How to determine which processes are using how much entropy from /dev/urandom
The short answer is 0, because entropy is not consumed.
There is a common misconception that entropy is consumed — that each time you read a random bit, this removes some entropy from the random source. This is wrong. You do not “consume” entropy. Yes, the Linux documentation gets it wrong.
During the life cycle of a Linux system, there are two stages:
- Initially, there is not enough entropy.
/dev/random
will block until it thinks it has amassed enough entropy;/dev/urandom
happily provides low-entropy data. - After a while, enough entropy is present in the random generator pool.
/dev/random
assigns a bogus rate of “entropy leek” and blocks now and then;/dev/urandom
happily provides crypto-quality random data.

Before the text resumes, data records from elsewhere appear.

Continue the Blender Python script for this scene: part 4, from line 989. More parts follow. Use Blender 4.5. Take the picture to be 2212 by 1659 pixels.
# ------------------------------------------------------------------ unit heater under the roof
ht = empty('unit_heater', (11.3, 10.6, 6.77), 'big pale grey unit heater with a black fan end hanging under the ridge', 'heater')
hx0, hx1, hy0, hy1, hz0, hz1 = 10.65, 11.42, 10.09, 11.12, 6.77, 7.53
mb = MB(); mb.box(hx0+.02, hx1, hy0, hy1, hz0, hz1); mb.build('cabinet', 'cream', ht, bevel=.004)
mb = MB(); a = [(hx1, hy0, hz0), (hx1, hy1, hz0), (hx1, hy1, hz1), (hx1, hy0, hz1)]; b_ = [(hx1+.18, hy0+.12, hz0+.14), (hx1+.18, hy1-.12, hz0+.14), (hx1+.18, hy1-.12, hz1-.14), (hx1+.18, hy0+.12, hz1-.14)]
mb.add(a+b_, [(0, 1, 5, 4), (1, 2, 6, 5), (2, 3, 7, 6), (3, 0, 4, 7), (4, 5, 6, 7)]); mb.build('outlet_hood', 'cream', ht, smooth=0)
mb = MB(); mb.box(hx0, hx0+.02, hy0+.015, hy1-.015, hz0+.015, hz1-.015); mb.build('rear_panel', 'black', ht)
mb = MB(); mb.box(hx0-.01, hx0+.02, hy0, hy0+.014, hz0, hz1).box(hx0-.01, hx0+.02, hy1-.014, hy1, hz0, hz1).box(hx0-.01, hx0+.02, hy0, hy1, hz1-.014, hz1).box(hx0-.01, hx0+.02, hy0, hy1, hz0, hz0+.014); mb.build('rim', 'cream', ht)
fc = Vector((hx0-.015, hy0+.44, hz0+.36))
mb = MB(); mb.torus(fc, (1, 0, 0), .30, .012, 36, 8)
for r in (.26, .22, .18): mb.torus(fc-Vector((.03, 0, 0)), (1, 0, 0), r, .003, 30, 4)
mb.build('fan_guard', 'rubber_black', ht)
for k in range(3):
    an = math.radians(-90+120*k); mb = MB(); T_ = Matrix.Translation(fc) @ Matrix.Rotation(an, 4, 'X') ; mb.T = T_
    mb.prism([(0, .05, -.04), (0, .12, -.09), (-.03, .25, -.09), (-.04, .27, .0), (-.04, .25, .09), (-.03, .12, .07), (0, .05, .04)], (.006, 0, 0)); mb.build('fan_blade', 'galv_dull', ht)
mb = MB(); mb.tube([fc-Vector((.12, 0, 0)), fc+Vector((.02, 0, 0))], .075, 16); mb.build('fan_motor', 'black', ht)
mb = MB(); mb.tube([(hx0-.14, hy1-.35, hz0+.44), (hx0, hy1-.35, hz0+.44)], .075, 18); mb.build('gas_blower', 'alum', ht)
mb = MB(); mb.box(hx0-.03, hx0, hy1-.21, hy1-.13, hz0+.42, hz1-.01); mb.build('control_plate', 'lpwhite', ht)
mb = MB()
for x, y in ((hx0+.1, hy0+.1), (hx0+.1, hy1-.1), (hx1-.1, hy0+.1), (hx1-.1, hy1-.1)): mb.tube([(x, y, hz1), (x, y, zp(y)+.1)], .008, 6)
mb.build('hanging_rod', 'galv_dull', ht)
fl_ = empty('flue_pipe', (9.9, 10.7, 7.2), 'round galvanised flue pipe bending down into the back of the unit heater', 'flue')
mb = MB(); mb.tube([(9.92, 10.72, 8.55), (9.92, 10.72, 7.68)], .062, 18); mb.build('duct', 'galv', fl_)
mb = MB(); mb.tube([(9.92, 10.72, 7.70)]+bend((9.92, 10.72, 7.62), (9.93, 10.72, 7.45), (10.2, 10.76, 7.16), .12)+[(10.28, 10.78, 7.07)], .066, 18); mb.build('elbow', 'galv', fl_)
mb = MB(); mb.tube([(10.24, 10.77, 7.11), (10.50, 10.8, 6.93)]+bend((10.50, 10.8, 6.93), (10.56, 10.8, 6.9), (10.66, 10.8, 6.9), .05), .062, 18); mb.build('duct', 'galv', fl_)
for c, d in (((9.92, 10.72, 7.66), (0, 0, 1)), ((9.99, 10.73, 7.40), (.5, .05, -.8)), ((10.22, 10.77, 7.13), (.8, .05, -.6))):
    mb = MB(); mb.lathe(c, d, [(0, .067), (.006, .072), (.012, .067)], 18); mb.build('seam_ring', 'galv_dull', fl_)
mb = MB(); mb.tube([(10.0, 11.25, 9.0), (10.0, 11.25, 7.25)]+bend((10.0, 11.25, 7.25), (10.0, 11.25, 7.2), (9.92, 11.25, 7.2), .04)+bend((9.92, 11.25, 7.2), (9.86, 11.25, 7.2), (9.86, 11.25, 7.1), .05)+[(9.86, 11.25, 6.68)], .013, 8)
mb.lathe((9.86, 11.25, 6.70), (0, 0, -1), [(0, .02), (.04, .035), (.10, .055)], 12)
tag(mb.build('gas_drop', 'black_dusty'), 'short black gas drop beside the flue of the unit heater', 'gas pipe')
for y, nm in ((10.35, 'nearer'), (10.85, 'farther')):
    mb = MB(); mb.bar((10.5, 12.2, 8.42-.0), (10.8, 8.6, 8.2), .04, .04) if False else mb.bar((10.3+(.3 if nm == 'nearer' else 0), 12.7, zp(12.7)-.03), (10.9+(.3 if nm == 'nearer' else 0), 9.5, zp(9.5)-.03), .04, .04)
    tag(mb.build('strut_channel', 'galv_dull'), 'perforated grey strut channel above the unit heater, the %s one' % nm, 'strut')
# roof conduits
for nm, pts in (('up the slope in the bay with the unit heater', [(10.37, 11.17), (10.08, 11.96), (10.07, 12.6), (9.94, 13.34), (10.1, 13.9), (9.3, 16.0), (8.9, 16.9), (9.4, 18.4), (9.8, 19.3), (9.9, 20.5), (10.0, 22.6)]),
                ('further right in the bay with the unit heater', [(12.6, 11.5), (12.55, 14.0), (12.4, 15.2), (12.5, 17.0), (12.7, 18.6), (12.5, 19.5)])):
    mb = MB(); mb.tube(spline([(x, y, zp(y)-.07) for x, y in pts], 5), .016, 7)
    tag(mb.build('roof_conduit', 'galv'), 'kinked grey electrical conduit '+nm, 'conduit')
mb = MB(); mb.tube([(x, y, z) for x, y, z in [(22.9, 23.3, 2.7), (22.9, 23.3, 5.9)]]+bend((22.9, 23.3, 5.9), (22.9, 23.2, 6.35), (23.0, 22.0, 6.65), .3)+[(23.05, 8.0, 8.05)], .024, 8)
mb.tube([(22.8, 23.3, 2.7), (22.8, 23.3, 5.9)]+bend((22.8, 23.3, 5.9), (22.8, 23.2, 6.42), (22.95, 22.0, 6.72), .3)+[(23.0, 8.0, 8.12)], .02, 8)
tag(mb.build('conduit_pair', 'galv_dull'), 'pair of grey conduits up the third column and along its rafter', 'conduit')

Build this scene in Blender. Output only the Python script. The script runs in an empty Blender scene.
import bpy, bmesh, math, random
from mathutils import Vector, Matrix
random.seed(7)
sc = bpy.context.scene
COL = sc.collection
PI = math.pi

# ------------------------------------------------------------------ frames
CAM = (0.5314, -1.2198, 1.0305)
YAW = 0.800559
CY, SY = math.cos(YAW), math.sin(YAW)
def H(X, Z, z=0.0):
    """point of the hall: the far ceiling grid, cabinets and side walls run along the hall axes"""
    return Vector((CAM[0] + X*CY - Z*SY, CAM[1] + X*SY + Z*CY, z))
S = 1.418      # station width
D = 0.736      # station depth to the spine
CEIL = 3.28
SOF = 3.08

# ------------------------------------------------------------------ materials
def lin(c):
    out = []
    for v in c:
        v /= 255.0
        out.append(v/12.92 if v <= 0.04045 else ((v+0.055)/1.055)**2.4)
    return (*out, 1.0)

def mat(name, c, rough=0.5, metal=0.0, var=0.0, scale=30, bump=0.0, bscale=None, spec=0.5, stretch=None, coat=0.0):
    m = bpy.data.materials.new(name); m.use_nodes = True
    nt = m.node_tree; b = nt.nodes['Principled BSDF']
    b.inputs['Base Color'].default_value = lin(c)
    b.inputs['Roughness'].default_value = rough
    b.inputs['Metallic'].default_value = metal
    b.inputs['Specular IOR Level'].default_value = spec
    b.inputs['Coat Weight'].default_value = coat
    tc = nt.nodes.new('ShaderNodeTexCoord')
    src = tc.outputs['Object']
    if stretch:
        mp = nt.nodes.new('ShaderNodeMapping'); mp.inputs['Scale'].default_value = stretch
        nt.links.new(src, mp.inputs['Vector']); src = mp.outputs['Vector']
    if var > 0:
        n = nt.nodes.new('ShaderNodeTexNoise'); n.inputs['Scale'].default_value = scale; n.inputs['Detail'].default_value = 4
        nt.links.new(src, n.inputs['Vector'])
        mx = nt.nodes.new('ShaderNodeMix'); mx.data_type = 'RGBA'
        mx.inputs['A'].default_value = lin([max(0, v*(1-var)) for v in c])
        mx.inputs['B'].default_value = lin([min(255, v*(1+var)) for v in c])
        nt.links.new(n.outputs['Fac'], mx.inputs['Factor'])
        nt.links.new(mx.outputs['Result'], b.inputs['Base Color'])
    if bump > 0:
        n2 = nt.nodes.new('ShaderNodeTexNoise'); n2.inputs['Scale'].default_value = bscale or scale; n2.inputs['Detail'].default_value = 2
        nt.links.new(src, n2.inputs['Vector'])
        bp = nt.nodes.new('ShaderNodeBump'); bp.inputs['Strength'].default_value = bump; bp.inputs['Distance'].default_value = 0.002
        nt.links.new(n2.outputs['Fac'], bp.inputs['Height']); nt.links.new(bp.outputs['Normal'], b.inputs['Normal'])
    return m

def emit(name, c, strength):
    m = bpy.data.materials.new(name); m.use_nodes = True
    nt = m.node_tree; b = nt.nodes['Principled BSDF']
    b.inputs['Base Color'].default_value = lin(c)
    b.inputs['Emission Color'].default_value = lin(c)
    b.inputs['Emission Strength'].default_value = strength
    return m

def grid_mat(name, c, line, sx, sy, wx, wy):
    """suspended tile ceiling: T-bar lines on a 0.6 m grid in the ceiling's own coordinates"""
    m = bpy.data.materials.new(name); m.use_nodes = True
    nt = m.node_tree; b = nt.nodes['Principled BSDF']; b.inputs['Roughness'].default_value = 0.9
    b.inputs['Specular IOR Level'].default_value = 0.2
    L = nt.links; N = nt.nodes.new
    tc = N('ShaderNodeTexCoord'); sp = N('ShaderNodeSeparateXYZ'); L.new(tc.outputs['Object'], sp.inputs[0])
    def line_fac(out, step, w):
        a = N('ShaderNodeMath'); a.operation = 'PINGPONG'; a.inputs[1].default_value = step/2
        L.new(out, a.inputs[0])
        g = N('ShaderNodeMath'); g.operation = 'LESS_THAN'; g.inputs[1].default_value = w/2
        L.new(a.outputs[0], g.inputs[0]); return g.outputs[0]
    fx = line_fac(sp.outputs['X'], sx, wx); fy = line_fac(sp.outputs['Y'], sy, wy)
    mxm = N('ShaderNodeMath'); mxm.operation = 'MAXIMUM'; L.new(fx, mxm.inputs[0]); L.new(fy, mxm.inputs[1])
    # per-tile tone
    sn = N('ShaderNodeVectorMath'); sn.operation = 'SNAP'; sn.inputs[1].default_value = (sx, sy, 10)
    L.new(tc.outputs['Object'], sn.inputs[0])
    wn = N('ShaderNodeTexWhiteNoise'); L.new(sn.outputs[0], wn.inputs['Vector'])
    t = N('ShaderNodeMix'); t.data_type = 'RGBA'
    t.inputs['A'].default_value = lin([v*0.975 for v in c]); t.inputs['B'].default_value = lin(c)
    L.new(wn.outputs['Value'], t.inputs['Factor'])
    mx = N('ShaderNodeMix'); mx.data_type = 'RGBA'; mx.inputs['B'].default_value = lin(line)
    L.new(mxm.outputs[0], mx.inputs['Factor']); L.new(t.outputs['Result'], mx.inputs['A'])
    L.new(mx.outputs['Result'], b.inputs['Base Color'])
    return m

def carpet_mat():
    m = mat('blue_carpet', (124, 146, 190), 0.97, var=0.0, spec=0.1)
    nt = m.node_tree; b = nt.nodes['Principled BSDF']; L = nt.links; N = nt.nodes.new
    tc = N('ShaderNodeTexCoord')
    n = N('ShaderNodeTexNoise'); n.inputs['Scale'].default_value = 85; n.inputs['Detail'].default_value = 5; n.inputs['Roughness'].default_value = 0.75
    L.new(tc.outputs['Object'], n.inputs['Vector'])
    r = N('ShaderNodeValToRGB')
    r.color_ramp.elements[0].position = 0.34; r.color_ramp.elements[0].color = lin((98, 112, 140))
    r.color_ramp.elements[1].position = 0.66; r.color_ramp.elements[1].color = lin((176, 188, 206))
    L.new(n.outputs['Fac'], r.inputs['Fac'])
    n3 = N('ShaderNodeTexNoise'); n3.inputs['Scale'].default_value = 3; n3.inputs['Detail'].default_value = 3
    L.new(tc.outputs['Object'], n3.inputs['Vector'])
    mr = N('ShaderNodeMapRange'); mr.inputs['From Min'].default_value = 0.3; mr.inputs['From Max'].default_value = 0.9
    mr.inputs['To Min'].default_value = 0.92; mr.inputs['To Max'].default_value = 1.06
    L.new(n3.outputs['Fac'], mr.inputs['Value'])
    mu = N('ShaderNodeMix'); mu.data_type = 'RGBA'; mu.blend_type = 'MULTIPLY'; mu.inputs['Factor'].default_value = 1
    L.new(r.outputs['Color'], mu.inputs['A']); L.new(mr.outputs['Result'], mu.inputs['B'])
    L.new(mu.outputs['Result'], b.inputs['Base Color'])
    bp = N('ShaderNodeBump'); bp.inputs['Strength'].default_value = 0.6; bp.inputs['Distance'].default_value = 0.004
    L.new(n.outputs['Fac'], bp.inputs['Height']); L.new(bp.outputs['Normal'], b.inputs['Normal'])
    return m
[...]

FreeBSD gets it right: on FreeBSD, /dev/random
(or /dev/urandom
, which is the same thing) blocks if it doesn't have enough entropy, and once it does, it keeps spewing out random data. On Linux, neither /dev/random
nor /dev/urandom
is the useful thing.
In practice, use /dev/urandom
, and make sure when you provision your system that the entropy pool is fed (from disk, network and mouse activity, from a hardware source, from an external machine, …).
While you could try to read how many bytes get read from /dev/urandom
, this is completely pointless. Reading from /dev/urandom
does not deplete the entropy pool. Each consumer uses up 0 bits of entropy per any unit of time you care to name.